§ What to work on
Extract exactly those lines that lie between the start of the material and the line with "for o in list(bpy.data.objects): bpy.data.objects.remove(o)", including both boundary lines and no others.

[start]

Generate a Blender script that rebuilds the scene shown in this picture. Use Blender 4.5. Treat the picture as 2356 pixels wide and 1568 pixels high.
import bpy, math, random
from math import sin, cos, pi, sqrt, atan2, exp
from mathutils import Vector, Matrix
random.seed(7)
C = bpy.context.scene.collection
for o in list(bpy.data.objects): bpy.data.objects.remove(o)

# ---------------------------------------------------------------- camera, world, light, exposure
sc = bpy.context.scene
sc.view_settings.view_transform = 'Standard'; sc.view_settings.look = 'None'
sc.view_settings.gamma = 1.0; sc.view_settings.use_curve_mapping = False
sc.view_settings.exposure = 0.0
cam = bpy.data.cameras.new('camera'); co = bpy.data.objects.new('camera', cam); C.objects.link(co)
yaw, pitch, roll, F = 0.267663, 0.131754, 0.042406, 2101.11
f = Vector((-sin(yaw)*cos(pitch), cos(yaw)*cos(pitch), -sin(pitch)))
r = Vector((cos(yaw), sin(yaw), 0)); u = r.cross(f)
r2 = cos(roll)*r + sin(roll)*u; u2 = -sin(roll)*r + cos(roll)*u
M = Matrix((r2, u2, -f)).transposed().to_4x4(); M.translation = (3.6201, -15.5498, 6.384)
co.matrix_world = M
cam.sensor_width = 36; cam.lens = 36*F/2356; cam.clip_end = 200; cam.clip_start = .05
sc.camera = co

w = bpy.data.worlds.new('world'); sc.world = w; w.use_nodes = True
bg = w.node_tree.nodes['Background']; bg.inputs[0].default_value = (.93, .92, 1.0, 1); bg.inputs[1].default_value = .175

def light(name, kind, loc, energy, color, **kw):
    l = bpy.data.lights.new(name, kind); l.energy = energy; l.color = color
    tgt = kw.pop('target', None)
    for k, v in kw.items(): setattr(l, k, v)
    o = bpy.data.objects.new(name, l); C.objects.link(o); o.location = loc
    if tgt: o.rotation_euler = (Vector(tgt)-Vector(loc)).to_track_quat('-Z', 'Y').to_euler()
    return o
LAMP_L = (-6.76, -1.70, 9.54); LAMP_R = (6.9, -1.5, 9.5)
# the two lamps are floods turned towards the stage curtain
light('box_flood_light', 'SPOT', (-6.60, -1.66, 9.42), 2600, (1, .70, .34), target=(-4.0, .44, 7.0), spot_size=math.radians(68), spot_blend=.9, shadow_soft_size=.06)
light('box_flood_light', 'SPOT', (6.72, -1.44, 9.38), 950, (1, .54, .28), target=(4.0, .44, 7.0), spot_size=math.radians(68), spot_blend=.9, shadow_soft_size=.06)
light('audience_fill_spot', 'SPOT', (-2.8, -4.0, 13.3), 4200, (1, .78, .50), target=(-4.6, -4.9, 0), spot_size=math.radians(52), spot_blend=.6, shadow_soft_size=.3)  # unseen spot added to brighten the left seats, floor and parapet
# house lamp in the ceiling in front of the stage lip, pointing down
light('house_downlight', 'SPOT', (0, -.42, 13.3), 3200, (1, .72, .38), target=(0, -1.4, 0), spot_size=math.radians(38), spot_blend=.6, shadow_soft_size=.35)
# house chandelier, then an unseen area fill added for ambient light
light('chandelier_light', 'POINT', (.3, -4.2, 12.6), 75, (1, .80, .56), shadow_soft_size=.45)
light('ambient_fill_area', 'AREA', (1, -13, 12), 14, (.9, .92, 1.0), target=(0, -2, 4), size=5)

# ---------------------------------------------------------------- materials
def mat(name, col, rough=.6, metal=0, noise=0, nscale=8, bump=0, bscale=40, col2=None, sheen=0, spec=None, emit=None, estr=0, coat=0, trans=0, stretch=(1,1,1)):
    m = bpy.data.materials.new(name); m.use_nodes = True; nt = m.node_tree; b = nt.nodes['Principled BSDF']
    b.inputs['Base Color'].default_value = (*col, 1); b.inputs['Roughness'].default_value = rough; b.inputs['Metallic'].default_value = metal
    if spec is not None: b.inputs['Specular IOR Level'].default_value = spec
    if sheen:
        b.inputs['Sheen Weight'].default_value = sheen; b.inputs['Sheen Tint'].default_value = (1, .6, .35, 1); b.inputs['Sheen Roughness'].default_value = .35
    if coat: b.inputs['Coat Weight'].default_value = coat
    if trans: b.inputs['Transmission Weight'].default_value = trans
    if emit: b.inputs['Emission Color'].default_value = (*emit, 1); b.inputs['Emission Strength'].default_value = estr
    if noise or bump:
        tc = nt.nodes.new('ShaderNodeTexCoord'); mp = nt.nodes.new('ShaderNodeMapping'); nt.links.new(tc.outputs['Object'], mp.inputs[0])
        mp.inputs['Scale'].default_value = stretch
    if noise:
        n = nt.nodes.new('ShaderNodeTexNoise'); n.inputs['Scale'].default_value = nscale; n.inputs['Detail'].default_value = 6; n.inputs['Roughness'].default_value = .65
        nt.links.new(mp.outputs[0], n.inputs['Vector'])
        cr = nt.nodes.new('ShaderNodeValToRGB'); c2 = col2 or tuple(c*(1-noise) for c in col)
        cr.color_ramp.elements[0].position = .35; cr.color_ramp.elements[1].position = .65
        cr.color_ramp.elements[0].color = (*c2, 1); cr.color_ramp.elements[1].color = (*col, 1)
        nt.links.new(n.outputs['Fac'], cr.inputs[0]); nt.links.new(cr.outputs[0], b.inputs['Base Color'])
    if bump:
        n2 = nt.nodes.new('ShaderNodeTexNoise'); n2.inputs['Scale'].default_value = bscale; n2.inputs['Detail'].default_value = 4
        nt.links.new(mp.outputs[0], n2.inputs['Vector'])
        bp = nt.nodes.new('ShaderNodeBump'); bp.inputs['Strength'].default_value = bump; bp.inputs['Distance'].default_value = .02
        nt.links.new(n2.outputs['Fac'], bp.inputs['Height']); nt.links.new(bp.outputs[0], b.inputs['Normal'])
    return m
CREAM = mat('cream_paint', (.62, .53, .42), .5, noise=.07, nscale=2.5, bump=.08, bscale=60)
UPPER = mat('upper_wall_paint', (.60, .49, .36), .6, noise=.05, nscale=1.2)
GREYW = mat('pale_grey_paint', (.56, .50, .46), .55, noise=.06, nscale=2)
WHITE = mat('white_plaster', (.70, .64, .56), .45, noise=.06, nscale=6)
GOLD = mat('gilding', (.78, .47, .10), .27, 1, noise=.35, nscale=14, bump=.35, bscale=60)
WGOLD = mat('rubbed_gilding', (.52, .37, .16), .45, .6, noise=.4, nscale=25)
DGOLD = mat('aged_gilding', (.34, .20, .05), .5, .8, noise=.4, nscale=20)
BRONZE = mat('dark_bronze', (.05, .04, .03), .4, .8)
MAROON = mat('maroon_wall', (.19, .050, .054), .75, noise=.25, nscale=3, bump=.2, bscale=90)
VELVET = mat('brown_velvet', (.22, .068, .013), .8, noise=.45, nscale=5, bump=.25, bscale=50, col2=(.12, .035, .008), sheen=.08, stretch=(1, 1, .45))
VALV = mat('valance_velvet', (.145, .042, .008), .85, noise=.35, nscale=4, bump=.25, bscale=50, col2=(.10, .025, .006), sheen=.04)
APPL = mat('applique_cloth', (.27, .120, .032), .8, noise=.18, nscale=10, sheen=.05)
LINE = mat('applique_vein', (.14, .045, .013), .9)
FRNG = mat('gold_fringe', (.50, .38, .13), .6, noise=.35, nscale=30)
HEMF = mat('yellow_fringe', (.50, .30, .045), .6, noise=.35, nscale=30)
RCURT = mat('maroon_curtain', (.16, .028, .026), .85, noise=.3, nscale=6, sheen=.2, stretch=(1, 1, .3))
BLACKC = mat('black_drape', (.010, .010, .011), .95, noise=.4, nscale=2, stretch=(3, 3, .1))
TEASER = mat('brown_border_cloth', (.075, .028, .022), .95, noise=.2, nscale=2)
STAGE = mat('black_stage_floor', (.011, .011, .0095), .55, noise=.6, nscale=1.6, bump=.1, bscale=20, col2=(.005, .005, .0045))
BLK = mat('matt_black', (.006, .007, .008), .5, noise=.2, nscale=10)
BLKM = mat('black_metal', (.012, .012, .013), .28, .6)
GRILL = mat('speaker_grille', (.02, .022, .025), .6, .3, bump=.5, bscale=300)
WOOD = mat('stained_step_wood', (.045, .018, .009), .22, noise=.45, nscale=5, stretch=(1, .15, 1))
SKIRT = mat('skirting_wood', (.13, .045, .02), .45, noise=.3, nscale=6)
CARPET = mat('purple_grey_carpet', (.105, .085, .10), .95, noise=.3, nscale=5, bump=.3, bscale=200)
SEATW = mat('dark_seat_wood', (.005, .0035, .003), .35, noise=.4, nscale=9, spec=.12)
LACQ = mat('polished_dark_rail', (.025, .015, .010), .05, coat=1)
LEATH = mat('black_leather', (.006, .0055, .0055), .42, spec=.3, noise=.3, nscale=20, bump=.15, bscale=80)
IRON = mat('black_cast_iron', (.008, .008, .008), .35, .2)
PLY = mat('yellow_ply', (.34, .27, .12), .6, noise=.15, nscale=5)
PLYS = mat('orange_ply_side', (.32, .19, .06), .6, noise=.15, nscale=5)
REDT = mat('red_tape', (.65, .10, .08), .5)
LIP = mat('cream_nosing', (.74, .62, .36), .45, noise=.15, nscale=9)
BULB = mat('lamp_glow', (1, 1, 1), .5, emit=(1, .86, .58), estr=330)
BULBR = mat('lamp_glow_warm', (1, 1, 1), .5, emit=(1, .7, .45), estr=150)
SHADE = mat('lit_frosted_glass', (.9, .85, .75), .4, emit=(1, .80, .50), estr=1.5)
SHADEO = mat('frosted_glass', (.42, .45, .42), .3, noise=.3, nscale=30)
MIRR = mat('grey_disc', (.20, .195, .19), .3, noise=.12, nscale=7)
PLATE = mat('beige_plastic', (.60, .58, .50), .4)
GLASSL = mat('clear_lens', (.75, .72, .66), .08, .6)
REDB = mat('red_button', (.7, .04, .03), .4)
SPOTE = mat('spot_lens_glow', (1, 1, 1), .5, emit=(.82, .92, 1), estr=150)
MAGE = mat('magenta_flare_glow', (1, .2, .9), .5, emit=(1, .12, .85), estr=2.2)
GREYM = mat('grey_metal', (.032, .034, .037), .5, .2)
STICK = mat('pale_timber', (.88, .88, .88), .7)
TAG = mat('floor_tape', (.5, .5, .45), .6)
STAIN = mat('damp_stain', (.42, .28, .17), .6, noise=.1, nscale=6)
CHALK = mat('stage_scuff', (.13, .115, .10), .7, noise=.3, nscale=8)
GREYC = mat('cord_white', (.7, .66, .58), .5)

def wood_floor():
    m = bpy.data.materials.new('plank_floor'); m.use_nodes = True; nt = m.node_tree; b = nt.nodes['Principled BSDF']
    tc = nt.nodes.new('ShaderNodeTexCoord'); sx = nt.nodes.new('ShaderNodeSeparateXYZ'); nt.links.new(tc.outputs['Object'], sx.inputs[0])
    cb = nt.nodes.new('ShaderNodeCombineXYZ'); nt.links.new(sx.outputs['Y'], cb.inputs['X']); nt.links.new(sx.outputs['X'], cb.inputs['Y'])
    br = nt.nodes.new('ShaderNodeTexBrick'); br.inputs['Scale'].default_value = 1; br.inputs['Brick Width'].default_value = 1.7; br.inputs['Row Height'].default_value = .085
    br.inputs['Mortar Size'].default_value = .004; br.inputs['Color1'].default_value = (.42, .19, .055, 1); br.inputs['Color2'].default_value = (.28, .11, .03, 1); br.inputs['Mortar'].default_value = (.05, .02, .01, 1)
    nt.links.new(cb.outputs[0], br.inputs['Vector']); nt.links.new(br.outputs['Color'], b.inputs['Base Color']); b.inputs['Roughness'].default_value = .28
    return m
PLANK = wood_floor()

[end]

§ Answer to the problem
Generate a Blender script that rebuilds the scene shown in this picture. Use Blender 4.5. Treat the picture as 2356 pixels wide and 1568 pixels high.
import bpy, math, random
from math import sin, cos, pi, sqrt, atan2, exp
from mathutils import Vector, Matrix
random.seed(7)
C = bpy.context.scene.collection
for o in list(bpy.data.objects): bpy.data.objects.remove(o)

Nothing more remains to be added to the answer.